Cameron went into detail on how all this is edited together in an interview with IndieWire, confirming that it was a five-year process involving four editors (Stephen Rivkin, David Brenner, John Refoua, and Cameron himself) and multiple versions of the movie:
“We had four editors who were run of show for five years, two other editors who were in for a year or a couple of years, and then a staff of about a dozen assistants split between Los Angeles and New Zealand. It’s very edit intensive, and the reason is you basically edit the whole movie twice. … I start figuring out what’s a close-up and what’s a wide shot and this and that, and playing with the lighting and moving scenic elements around. Then the shots begin to actually come in and at that point you now have to edit everything again.”
The Way of Water being largely CGI and created with virtual performances also means the editing team have a lot more room to work with than on a traditional live-action project, as editor Rivkin explained.
“We don’t have to be limited. We can combine takes – one actor could be from take one and one actor could be from take three if that’s where their best performance is. Sometimes we would even stitch together performances from the same actor on different takes.”
Rivkin was also at pains to emphasize that this doesn’t make it an animated feature:
“Animation is something where they create characters and usually an actor comes in to replace an assistant’s voice and create the character afterward. This is live-action filmmaking in the sense that it starts with the actor’s performance and it ends up fully rendered with the actor’s performance. When people say it’s animated, it’s not an animated film.

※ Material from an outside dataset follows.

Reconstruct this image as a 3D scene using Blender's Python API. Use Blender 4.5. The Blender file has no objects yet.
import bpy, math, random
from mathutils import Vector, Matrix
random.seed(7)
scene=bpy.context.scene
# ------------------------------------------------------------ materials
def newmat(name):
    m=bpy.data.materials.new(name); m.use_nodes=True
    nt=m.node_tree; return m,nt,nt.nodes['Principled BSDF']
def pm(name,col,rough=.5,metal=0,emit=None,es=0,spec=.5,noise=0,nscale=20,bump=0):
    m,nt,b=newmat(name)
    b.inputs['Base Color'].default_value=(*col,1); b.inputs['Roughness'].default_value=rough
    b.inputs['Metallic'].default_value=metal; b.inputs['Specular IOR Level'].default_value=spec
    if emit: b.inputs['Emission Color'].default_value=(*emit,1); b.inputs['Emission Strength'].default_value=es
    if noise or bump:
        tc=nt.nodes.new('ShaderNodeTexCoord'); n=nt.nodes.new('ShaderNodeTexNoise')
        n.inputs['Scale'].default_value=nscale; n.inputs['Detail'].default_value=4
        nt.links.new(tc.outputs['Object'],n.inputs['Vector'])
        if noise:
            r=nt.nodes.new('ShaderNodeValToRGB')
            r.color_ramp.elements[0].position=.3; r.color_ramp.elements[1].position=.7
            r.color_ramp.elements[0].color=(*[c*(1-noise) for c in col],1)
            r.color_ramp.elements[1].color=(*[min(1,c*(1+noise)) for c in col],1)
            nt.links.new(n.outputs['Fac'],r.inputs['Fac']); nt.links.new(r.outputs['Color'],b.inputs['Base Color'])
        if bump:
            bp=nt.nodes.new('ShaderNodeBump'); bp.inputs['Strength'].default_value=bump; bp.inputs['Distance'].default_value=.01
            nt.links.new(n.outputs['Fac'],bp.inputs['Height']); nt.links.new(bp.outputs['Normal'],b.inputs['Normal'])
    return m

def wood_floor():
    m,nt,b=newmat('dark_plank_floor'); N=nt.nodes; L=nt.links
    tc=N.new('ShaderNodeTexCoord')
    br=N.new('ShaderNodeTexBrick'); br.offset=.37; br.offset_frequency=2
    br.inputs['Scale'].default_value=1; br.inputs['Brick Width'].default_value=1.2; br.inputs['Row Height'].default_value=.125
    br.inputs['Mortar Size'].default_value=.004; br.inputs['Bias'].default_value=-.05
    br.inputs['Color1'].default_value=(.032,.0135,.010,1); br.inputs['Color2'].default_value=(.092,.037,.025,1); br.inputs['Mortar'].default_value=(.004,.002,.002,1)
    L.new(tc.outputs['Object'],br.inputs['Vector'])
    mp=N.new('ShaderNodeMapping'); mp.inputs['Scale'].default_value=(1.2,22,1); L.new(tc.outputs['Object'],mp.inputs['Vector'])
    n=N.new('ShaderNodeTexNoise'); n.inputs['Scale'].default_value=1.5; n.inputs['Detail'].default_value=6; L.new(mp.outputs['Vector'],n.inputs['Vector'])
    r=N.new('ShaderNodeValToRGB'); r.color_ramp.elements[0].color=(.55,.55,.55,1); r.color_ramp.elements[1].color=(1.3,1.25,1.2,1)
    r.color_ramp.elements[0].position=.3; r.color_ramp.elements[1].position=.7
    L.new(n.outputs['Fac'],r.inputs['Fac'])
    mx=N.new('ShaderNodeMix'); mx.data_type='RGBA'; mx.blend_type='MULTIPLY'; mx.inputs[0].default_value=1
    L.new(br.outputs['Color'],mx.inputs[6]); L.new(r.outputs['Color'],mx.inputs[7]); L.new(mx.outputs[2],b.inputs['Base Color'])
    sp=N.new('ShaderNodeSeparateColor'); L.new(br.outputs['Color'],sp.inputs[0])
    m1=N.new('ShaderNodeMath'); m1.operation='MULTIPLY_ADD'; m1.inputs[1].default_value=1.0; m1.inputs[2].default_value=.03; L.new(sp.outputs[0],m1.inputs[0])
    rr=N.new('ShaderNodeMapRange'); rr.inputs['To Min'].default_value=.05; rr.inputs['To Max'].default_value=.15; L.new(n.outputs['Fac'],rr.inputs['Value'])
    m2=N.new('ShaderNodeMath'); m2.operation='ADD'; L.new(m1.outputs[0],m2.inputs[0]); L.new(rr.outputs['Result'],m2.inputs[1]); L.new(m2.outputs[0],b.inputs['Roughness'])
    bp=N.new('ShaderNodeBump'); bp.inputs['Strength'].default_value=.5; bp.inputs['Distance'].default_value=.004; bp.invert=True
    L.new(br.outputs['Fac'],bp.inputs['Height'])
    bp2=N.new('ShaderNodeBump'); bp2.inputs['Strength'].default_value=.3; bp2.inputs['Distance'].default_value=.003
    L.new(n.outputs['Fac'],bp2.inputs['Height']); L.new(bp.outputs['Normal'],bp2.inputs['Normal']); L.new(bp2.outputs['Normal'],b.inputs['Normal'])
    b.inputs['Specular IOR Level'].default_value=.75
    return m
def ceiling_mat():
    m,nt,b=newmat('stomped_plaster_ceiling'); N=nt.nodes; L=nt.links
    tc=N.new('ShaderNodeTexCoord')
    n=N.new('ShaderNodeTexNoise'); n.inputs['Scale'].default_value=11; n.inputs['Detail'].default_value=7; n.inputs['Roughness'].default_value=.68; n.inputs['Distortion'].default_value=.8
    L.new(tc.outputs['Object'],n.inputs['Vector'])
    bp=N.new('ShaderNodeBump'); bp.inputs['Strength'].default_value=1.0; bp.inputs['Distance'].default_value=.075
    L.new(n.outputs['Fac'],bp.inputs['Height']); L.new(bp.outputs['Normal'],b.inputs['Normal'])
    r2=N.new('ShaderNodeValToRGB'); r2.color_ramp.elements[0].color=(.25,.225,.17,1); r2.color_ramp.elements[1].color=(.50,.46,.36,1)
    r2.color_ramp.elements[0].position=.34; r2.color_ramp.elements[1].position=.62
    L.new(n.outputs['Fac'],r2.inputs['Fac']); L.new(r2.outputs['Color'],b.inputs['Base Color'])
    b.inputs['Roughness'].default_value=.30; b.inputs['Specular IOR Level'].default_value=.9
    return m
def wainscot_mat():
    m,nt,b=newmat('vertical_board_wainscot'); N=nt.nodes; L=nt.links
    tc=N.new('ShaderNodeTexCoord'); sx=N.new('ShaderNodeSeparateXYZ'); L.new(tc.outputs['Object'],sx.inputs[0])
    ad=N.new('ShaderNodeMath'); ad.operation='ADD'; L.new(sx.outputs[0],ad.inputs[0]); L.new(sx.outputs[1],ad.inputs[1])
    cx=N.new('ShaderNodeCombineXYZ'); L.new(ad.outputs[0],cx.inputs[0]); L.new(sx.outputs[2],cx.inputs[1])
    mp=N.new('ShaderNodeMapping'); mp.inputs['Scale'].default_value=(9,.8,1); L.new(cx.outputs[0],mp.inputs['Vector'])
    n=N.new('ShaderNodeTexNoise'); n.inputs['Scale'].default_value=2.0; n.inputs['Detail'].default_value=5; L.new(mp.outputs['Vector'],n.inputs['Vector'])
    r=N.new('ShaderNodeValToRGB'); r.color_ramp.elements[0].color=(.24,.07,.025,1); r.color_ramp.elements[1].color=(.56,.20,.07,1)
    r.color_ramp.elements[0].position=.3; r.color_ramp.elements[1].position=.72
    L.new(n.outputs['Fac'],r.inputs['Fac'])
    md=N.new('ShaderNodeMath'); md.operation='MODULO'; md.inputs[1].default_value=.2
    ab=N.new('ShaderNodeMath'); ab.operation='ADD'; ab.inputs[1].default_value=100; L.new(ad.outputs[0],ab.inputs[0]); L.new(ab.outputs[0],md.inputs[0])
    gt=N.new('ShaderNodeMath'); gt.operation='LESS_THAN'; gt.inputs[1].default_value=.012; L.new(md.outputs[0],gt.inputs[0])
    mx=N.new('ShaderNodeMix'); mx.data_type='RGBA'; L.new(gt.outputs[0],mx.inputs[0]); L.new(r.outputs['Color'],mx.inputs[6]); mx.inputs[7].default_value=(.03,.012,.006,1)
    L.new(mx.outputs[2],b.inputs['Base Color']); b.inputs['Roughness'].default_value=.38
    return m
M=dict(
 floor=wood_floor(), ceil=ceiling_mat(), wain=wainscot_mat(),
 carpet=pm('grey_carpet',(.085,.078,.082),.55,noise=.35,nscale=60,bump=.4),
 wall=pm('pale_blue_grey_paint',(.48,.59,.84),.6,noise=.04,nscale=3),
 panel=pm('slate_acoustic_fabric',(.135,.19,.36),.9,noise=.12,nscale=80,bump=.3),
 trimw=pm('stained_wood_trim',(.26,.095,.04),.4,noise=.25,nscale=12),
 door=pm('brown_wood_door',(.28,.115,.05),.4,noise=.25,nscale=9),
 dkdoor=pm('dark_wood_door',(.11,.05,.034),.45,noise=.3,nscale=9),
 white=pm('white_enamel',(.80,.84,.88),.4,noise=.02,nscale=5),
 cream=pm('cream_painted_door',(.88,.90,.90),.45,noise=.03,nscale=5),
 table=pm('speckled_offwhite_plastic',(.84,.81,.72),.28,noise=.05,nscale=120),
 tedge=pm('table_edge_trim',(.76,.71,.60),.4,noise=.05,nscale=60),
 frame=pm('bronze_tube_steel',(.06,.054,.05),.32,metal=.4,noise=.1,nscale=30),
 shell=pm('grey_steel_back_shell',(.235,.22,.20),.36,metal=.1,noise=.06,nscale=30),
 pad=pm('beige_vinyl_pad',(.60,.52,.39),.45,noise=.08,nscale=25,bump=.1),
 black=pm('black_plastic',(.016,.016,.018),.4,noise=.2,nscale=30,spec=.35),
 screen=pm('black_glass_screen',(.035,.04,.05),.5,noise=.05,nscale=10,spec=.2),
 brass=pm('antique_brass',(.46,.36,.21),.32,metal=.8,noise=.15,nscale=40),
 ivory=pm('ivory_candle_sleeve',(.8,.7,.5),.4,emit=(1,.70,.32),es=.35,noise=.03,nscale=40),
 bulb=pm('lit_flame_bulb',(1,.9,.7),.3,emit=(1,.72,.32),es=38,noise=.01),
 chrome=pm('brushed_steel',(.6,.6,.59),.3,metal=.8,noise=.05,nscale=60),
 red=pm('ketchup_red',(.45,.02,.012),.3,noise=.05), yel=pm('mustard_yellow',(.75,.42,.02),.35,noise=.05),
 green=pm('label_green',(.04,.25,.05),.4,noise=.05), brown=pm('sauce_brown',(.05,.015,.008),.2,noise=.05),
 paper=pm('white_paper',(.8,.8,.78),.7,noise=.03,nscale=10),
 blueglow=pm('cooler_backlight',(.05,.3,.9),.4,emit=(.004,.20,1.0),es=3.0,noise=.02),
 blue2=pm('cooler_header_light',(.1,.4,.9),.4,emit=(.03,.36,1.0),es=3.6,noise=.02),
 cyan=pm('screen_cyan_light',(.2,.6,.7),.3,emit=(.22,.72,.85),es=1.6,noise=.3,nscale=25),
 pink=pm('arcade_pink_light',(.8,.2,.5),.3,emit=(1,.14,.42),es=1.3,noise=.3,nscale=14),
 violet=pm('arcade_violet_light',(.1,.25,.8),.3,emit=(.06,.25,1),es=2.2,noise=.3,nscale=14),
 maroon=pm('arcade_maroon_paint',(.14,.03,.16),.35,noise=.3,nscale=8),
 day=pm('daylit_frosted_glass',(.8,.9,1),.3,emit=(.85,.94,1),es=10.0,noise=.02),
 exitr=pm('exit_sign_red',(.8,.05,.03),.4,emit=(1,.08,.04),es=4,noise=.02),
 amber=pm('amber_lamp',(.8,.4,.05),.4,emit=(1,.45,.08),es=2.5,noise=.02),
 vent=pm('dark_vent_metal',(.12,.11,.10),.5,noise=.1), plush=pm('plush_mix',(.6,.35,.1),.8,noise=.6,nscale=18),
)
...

It is a live-action film with real actors performing everything, and these actors did an amazing job.”
Audiences around the world clearly agree, and while it’s looking very unlikely that The Way of Water will match Avatar‘s performance (which it should be noted is the highest-grossing movie of all-time), it’s now certain to go down as one of the biggest hits of recent years, which bodes very well for the box office potential of the many Avatar sequels coming soon.
Avatar: The Way of Water is now in theaters, with Avatar 3 confirmed for release on December 20, 2024.